## WORK TO DO
Write every line out verbatim and omit the pictures.

## PROVIDED MATERIAL
----------
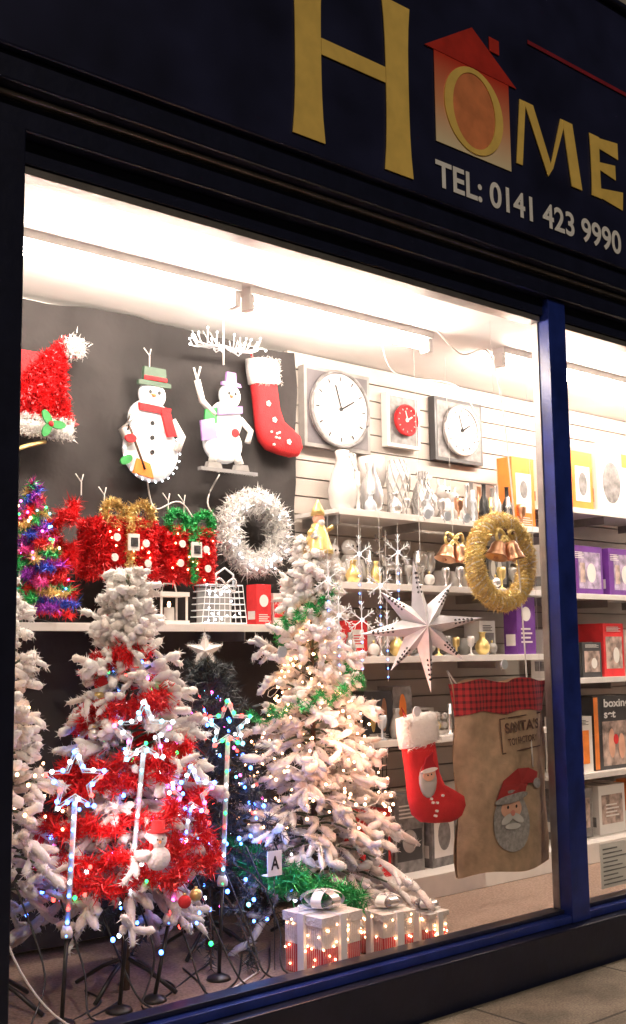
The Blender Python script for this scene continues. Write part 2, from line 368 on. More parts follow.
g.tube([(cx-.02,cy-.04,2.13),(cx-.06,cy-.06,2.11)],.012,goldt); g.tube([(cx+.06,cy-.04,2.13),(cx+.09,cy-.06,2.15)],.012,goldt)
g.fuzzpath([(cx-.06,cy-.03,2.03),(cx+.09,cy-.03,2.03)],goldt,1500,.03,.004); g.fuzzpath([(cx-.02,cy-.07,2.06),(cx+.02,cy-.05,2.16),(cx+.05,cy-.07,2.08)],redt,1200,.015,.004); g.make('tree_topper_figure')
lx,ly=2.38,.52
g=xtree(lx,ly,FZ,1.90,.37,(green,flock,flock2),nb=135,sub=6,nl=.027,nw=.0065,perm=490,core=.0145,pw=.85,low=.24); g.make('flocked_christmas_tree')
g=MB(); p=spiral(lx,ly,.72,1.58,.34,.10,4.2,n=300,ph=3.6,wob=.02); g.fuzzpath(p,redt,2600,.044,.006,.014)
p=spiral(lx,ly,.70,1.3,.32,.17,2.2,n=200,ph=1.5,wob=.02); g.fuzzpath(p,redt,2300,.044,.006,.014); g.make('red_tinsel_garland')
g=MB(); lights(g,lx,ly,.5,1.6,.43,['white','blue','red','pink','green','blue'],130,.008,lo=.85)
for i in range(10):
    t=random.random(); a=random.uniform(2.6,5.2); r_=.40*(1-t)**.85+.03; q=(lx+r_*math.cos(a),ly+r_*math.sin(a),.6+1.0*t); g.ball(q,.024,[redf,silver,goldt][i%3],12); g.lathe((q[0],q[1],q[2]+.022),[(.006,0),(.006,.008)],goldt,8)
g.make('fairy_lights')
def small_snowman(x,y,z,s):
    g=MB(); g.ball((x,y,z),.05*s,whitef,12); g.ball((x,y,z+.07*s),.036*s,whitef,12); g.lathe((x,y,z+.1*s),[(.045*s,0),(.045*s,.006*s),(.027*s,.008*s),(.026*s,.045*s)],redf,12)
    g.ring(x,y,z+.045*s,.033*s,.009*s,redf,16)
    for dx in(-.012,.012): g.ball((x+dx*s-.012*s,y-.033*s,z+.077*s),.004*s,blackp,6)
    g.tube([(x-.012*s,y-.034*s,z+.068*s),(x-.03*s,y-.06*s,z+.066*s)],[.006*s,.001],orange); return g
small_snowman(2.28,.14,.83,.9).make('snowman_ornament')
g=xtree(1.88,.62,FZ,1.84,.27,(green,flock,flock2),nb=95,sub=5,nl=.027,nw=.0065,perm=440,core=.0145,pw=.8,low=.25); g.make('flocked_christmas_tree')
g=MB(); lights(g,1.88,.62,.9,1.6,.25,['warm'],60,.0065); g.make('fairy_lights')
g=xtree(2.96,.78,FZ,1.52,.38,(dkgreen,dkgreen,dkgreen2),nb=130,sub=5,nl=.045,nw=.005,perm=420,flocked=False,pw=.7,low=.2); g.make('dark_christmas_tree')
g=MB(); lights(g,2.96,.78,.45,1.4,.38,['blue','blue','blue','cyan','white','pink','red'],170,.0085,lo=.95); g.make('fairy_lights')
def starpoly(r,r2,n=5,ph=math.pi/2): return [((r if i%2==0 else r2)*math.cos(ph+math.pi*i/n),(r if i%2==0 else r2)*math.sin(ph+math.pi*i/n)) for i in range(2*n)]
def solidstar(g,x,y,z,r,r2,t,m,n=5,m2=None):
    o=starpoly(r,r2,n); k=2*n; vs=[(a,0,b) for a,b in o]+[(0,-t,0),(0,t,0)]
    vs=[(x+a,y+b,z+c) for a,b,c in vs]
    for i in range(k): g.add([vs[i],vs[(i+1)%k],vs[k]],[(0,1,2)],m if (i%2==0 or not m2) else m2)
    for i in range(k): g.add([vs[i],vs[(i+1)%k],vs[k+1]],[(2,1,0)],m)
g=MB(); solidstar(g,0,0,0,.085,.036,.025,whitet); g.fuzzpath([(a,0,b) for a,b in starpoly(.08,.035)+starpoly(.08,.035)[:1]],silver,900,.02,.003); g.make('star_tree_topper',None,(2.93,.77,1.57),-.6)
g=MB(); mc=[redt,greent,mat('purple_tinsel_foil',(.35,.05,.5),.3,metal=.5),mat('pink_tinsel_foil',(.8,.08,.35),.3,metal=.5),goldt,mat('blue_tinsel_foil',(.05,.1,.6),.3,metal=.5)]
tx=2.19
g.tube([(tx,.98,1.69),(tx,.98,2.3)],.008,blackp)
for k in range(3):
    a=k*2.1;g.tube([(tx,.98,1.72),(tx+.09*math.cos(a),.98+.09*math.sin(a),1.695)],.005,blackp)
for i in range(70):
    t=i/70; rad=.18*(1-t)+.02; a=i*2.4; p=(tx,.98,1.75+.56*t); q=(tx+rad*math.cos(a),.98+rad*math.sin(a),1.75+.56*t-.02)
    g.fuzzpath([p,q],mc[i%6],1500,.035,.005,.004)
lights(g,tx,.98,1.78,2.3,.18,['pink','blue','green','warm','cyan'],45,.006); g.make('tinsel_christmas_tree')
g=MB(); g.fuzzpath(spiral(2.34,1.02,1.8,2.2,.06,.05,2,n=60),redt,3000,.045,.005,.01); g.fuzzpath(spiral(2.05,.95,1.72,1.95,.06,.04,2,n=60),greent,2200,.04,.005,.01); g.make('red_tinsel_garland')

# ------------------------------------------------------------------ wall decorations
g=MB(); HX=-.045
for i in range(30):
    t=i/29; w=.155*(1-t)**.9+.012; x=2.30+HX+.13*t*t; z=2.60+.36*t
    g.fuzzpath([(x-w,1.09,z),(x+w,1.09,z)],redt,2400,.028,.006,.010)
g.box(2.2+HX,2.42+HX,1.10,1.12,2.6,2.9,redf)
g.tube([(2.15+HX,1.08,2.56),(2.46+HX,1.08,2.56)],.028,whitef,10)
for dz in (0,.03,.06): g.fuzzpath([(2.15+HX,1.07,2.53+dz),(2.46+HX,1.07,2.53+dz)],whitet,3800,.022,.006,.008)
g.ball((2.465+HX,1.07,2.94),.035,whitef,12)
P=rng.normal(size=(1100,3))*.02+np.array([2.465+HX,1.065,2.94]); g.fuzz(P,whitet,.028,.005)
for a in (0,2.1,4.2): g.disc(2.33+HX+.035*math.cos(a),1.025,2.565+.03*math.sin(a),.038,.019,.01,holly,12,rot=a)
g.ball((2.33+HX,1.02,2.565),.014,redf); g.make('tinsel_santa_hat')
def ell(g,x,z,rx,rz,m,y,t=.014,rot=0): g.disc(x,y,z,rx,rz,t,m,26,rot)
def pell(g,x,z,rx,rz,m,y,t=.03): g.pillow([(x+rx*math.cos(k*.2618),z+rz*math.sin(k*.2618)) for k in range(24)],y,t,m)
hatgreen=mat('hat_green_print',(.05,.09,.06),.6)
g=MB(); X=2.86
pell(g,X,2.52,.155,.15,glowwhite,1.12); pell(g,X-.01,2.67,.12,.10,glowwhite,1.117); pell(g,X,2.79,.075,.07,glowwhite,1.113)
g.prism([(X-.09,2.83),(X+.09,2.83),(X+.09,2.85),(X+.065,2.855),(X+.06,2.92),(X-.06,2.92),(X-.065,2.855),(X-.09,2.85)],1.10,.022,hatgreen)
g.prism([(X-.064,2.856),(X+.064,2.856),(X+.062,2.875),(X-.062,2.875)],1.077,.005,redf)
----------
## OUTPUT
The Blender Python script for this scene continues. Write part 2, from line 368 on. More parts follow.
g.tube([(cx-.02,cy-.04,2.13),(cx-.06,cy-.06,2.11)],.012,goldt); g.tube([(cx+.06,cy-.04,2.13),(cx+.09,cy-.06,2.15)],.012,goldt)
g.fuzzpath([(cx-.06,cy-.03,2.03),(cx+.09,cy-.03,2.03)],goldt,1500,.03,.004); g.fuzzpath([(cx-.02,cy-.07,2.06),(cx+.02,cy-.05,2.16),(cx+.05,cy-.07,2.08)],redt,1200,.015,.004); g.make('tree_topper_figure')
lx,ly=2.38,.52
g=xtree(lx,ly,FZ,1.90,.37,(green,flock,flock2),nb=135,sub=6,nl=.027,nw=.0065,perm=490,core=.0145,pw=.85,low=.24); g.make('flocked_christmas_tree')
g=MB(); p=spiral(lx,ly,.72,1.58,.34,.10,4.2,n=300,ph=3.6,wob=.02); g.fuzzpath(p,redt,2600,.044,.006,.014)
p=spiral(lx,ly,.70,1.3,.32,.17,2.2,n=200,ph=1.5,wob=.02); g.fuzzpath(p,redt,2300,.044,.006,.014); g.make('red_tinsel_garland')
g=MB(); lights(g,lx,ly,.5,1.6,.43,['white','blue','red','pink','green','blue'],130,.008,lo=.85)
for i in range(10):
    t=random.random(); a=random.uniform(2.6,5.2); r_=.40*(1-t)**.85+.03; q=(lx+r_*math.cos(a),ly+r_*math.sin(a),.6+1.0*t); g.ball(q,.024,[redf,silver,goldt][i%3],12); g.lathe((q[0],q[1],q[2]+.022),[(.006,0),(.006,.008)],goldt,8)
g.make('fairy_lights')
def small_snowman(x,y,z,s):
    g=MB(); g.ball((x,y,z),.05*s,whitef,12); g.ball((x,y,z+.07*s),.036*s,whitef,12); g.lathe((x,y,z+.1*s),[(.045*s,0),(.045*s,.006*s),(.027*s,.008*s),(.026*s,.045*s)],redf,12)
    g.ring(x,y,z+.045*s,.033*s,.009*s,redf,16)
    for dx in(-.012,.012): g.ball((x+dx*s-.012*s,y-.033*s,z+.077*s),.004*s,blackp,6)
    g.tube([(x-.012*s,y-.034*s,z+.068*s),(x-.03*s,y-.06*s,z+.066*s)],[.006*s,.001],orange); return g
small_snowman(2.28,.14,.83,.9).make('snowman_ornament')
g=xtree(1.88,.62,FZ,1.84,.27,(green,flock,flock2),nb=95,sub=5,nl=.027,nw=.0065,perm=440,core=.0145,pw=.8,low=.25); g.make('flocked_christmas_tree')
g=MB(); lights(g,1.88,.62,.9,1.6,.25,['warm'],60,.0065); g.make('fairy_lights')
g=xtree(2.96,.78,FZ,1.52,.38,(dkgreen,dkgreen,dkgreen2),nb=130,sub=5,nl=.045,nw=.005,perm=420,flocked=False,pw=.7,low=.2); g.make('dark_christmas_tree')
g=MB(); lights(g,2.96,.78,.45,1.4,.38,['blue','blue','blue','cyan','white','pink','red'],170,.0085,lo=.95); g.make('fairy_lights')
def starpoly(r,r2,n=5,ph=math.pi/2): return [((r if i%2==0 else r2)*math.cos(ph+math.pi*i/n),(r if i%2==0 else r2)*math.sin(ph+math.pi*i/n)) for i in range(2*n)]
def solidstar(g,x,y,z,r,r2,t,m,n=5,m2=None):
    o=starpoly(r,r2,n); k=2*n; vs=[(a,0,b) for a,b in o]+[(0,-t,0),(0,t,0)]
    vs=[(x+a,y+b,z+c) for a,b,c in vs]
    for i in range(k): g.add([vs[i],vs[(i+1)%k],vs[k]],[(0,1,2)],m if (i%2==0 or not m2) else m2)
    for i in range(k): g.add([vs[i],vs[(i+1)%k],vs[k+1]],[(2,1,0)],m)
g=MB(); solidstar(g,0,0,0,.085,.036,.025,whitet); g.fuzzpath([(a,0,b) for a,b in starpoly(.08,.035)+starpoly(.08,.035)[:1]],silver,900,.02,.003); g.make('star_tree_topper',None,(2.93,.77,1.57),-.6)
g=MB(); mc=[redt,greent,mat('purple_tinsel_foil',(.35,.05,.5),.3,metal=.5),mat('pink_tinsel_foil',(.8,.08,.35),.3,metal=.5),goldt,mat('blue_tinsel_foil',(.05,.1,.6),.3,metal=.5)]
tx=2.19
g.tube([(tx,.98,1.69),(tx,.98,2.3)],.008,blackp)
for k in range(3):
    a=k*2.1;g.tube([(tx,.98,1.72),(tx+.09*math.cos(a),.98+.09*math.sin(a),1.695)],.005,blackp)
for i in range(70):
    t=i/70; rad=.18*(1-t)+.02; a=i*2.4; p=(tx,.98,1.75+.56*t); q=(tx+rad*math.cos(a),.98+rad*math.sin(a),1.75+.56*t-.02)
    g.fuzzpath([p,q],mc[i%6],1500,.035,.005,.004)
lights(g,tx,.98,1.78,2.3,.18,['pink','blue','green','warm','cyan'],45,.006); g.make('tinsel_christmas_tree')
g=MB(); g.fuzzpath(spiral(2.34,1.02,1.8,2.2,.06,.05,2,n=60),redt,3000,.045,.005,.01); g.fuzzpath(spiral(2.05,.95,1.72,1.95,.06,.04,2,n=60),greent,2200,.04,.005,.01); g.make('red_tinsel_garland')

# ------------------------------------------------------------------ wall decorations
g=MB(); HX=-.045
for i in range(30):
    t=i/29; w=.155*(1-t)**.9+.012; x=2.30+HX+.13*t*t; z=2.60+.36*t
    g.fuzzpath([(x-w,1.09,z),(x+w,1.09,z)],redt,2400,.028,.006,.010)
g.box(2.2+HX,2.42+HX,1.10,1.12,2.6,2.9,redf)
g.tube([(2.15+HX,1.08,2.56),(2.46+HX,1.08,2.56)],.028,whitef,10)
for dz in (0,.03,.06): g.fuzzpath([(2.15+HX,1.07,2.53+dz),(2.46+HX,1.07,2.53+dz)],whitet,3800,.022,.006,.008)
g.ball((2.465+HX,1.07,2.94),.035,whitef,12)
P=rng.normal(size=(1100,3))*.02+np.array([2.465+HX,1.065,2.94]); g.fuzz(P,whitet,.028,.005)
for a in (0,2.1,4.2): g.disc(2.33+HX+.035*math.cos(a),1.025,2.565+.03*math.sin(a),.038,.019,.01,holly,12,rot=a)
g.ball((2.33+HX,1.02,2.565),.014,redf); g.make('tinsel_santa_hat')
def ell(g,x,z,rx,rz,m,y,t=.014,rot=0): g.disc(x,y,z,rx,rz,t,m,26,rot)
def pell(g,x,z,rx,rz,m,y,t=.03): g.pillow([(x+rx*math.cos(k*.2618),z+rz*math.sin(k*.2618)) for k in range(24)],y,t,m)
hatgreen=mat('hat_green_print',(.05,.09,.06),.6)
g=MB(); X=2.86
pell(g,X,2.52,.155,.15,glowwhite,1.12); pell(g,X-.01,2.67,.12,.10,glowwhite,1.117); pell(g,X,2.79,.075,.07,glowwhite,1.113)
g.prism([(X-.09,2.83),(X+.09,2.83),(X+.09,2.85),(X+.065,2.855),(X+.06,2.92),(X-.06,2.92),(X-.065,2.855),(X-.09,2.85)],1.10,.022,hatgreen)
g.prism([(X-.064,2.856),(X+.064,2.856),(X+.062,2.875),(X-.062,2.875)],1.077,.005,redf)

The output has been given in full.